When one team member goes nil (or blind-nil) the other player can still make a normal bid. The scores of the two players are determined separately and then totaled. So if one player bets nil and makes it and the other player bets five but fails to make it, the total score would be 100 + 5 x (-10) = 50. Also if the person going nil does not make it, any tricks they make is used for their partner's score. For example, if the bets are nil / 5 again but the tricks taken are 2 / 4, the score would be -100 + (5 x 10 + 1) = -49.

There are also a number of different trading rules for when someone goes nil or blind nil. The trades are made before play starts and the players cannot discuss the trade (which suits they need, which they don't need, etc.) so that neither player knows what the other is trading until after the trade.
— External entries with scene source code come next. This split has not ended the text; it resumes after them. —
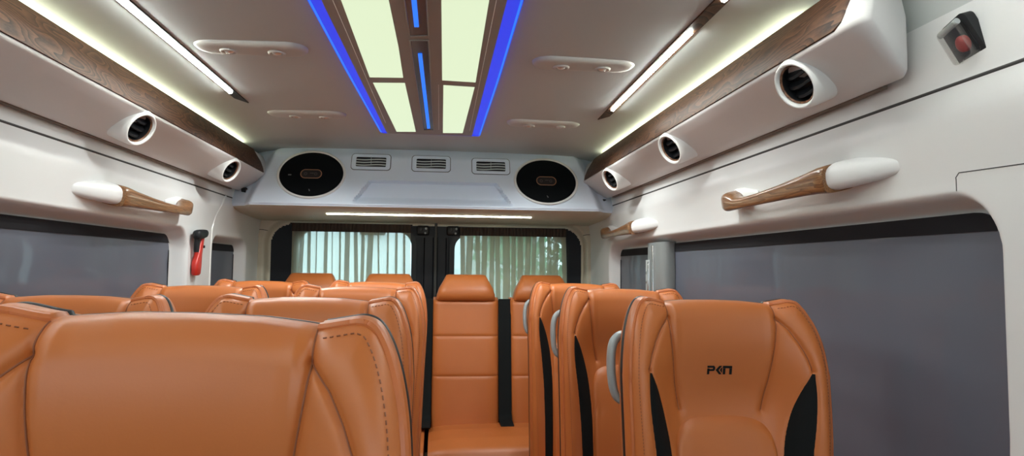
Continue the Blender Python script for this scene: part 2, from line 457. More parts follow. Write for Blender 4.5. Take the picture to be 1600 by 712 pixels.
def vent(s, y, label):
    c = Vector((s * .818, y, 1.658)); t = thing('air_vent', label, 'air vent', c, 'round air vents in the overhead ducts')
    n = Vector((-s * .82, -.30, -.50)).normalized()                  # faces into the aisle and down
    u = Vector((0, 1, 0)); u = (u - n * u.dot(n)).normalized(); w = n.cross(u)
    if w.z < 0: w = -w
    def R(d, r, off=0, sq=1.0): return ring(c + n * d + w * off, u * r * .92, w * r * sq, 36)
    m = MB(); v, f = grid([R(-.07, .066), R(-.03, .062), R(.004, .057), R(.016, .0535), R(.0205, .051), R(.0215, .0485), R(.020, .046), R(.012, .0435), R(.0, .0415)], closev=True); m.add(v, f)
    m.build('bezel', RIMP, t, sharp=60)
    v, f = grid([R(.010, .0445), R(.0135, .0425), R(.0120, .0400), R(.009, .0395)], closev=True); lab(mesh('inner_ring', v, f, WOODR, t, sharp=60), 'brown wood-look ring')
    m = MB(); bl = R(-.018, .039); m.add(bl, [tuple(range(36))]); m.add(*grid([R(.0095, .0397), R(.0, .039), bl], closev=True)); m.build('backing', BLACKP, t)
    for k in (-.022, .0, .022):
        hw = math.sqrt(.0382 ** 2 - k * k) * .92; nn = 9; P = []
        for i in range(nn):
            q = -1 + 2 * i / (nn - 1); bow = .012 * (1 - q * q)
            ctr = c + u * hw * q + w * (k - bow * .4) + n * (-.006 + bow)
            P.append([tuple(ctr + w * .010 - n * .012), tuple(ctr + w * .002 + n * .002), tuple(ctr - w * .004 + n * .003), tuple(ctr - w * .005 - n * .002), tuple(ctr + w * .002 - n * .012)])
        v, f = loft(P); mesh('louvre', v, f, BLACKP, t, sharp=35)
    return t
vent(-1, 2.04, 'round black vent nearest the front on the duct above the red hammer side')
vent(-1, 2.89, 'small round black vent at the rear end of the duct above the red hammer')
vent(1, 1.33, 'largest round black vent, by the rounded front end of the duct')
vent(1, 2.107, 'middle of the three round black vents on the duct above the single seats')
vent(1, 2.88, 'rearmost of the three round black vents on the duct above the single seats')

# ------------------------------------------------------------------ roof strip lights
def strip(s, x0, x1, ya, yb, lit, label):
    t = thing('strip_light', label, 'strip light', ((x0 + x1) / 2, (ya + yb) / 2, 1.838), 'slim white strip lights on the ceiling')
    def zc(x): return float(np.interp(abs(x), cx, cz))
    def X(y): return x0 + (x1 - x0) * (y - ya) / (yb - ya)
    hw = .015
    loop = [(ya, -hw), (yb - .06, -hw), (yb, hw if s < 0 else -hw), (yb - .06, hw), (ya, hw)] if False else None
    pts = [(X(ya) - hw, ya), (X(ya) + hw, ya)] + ([(X(yb) + hw, yb), (X(yb) - hw, yb - .07)] if s < 0 else [(X(yb) + hw, yb - .07), (X(yb) - hw, yb)])
    v = [(a, b, zc(a) - .004) for a, b in pts] + [(a, b, zc(a) + .004) for a, b in pts]
    f = [(0, 1, 2, 3), (7, 6, 5, 4)] + [(i, (i + 1) % 4, 4 + (i + 1) % 4, 4 + i) for i in range(4)]
    lab(mesh('housing', v, f, WOODS if s > 0 else BLACKP, t, smooth=False), 'dark housing with pointed rear tip')
    for a, b in lit:
        xm = X((a + b) / 2)
        P = [[(X(y) + s * dx, y, zc(X(y)) - .0035 - dz) for dx, dz in ((-.0043, 0), (-.0043, .005), (.0040, .007), (.0043, 0))] for y in (a, b)]
        v, f = loft(P); mesh('light_tube', v, f, LEDW, t, smooth=False)
    return t
strip(-1, -.648, -.650, -.70, 2.50, [(-.62, .35), (.47, 2.34)], 'slim white strip light on the ceiling beside the left duct, on the red hammer side')  # foremost lit section is out of view, added to brighten near seats and walls
strip(1, .625, .690, -.70, 2.57, [(-.62, .45), (.57, 1.37), (1.565, 2.39)], 'slim white strip light with a walnut gap, above the single seats')  # foremost tube likewise unseen, added as extra light for the front rows

# ------------------------------------------------------------------ central ceiling light console
ZC = 1.846
con = thing('ceiling_light_console', 'long taupe ceiling console with pale light panels and blue edge lights', 'ceiling light', (0, 1.85, ZC))
def quad(pts, z0, z1):
    n = len(pts); v = [(a, b, z0) for a, b in pts] + [(a, b, z1) for a, b in pts]
    return v, [tuple(range(n)), tuple(range(n, 2 * n))[::-1]] + [(i, (i + 1) % n, n + (i + 1) % n, n + i) for i in range(n)]
v, f = quad([(-.202, .45), (.204, .45), (.199, 1.5), (.196, 2.905), (.186, 2.915), (-.162, 2.915), (-.171, 2.905), (-.199, 1.5)], 1.8335, 1.858); mesh('tray', v, f, CONSP, con, smooth=False)
for nm, pts in (('o', [(-.157, .62), (-.062, .62), (-.054, 1.46), (-.052, 1.75), (-.055, 2.036), (-.156, 2.046)]), ('o', [(-.152, 2.108), (-.053, 2.097), (-.046, 2.857), (-.127, 2.868)]),
                ('o', [(.057, .62), (.158, .62), (.161, 1.42), (.166, 2.056), (.063, 2.047), (.059, 1.43)]), ('o', [(.067, 2.104), (.166, 2.114), (.153, 2.853), (.069, 2.864)])):
    v, f = quad(pts, 1.8325, 1.836); mesh('light_panel', v, f, PANELG, con, smooth=False)
for xo0, xo1, xi0, xi1 in ((-.233, -.199, -.203, -.172), (.236, .232, .203, .197)):
    xm = lambda a, b: a + (b - a) * .72
    pts = [(xi0, .45), (xi1, 2.90), (xo1, 2.92), ((xo0 + xo1) / 2 - (.006 if xo0 < 0 else -.004), 2.0), (xo0, 1.4), (xo0, .45)]
    v, f = quad(pts, 1.8365, 1.856); lab(mesh('blue_edge_light', v, f, BLUEG, con, smooth=False), 'glowing blue edge strip')
    s_ = 1 if xo0 > 0 else -1
    P = []
    for y in np.linspace(.46, 2.9, 16):
        xo = float(np.interp(y, [.45, 1.4, 2.0, 2.92], [xo0, xo0, (xo0 + xo1) / 2 - (.006 if xo0 < 0 else -.004), xo1]))
        P.append([(xo - s_ * .007, y, 1.8355), (xo - s_ * .002, y, 1.8355), (xo - s_ * .002, y, 1.838), (xo - s_ * .007, y, 1.838)])
    v, f = loft(P); mesh('blue_tube', v, f, BLUEB, con, smooth=False)
v, f = quad([(-.192, 2.918), (.228, 2.925), (.224, 2.932), (-.186, 2.927)], 1.836, 1.856); mesh('blue_end_light', v, f, BLUEG, con, smooth=False)
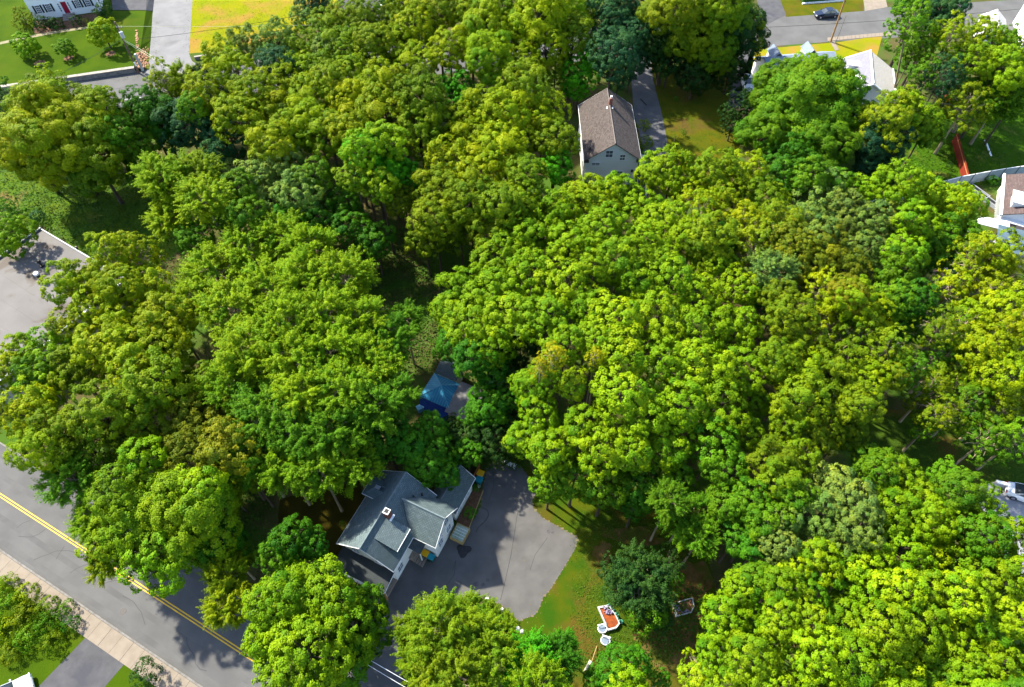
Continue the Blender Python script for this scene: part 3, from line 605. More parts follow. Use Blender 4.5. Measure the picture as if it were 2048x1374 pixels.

The different trade rules vary by the number of cards traded, the more that can be traded, the easier it is to go nil. The number can also vary between nil and blind nil. The variations I know of are:

  nil | blind 
   0  |   1   (hardest)   
   1  |   1
   1  |   3   
   3  |   3
   3  |   4   (easist)

There is also a two - player variation of the game. The bids are the same (although a nil is much harder to pull off), and there is still just 13 tricks in one hand. The difference is in an interesting deal. One player will shuffle, and then set the deck between the players, forming the stock. The other player will then take the top card and decide if they want to keep it. If it is a card they want to keep, then they put it in their hand and discard (face down, after seeing what card it is) the next card on the stock. If they don't want to keep the card, then it is discarded and the next card in the stock is put in there hand. The first player follows in a similar manner until the whole stock is gone. With this deal each player knows of 26 cards (their hand and discards) that the other player doesn't have, but they can't be sure of which of the other half of the deck their opponent has, thus leaving an element of skill in the game.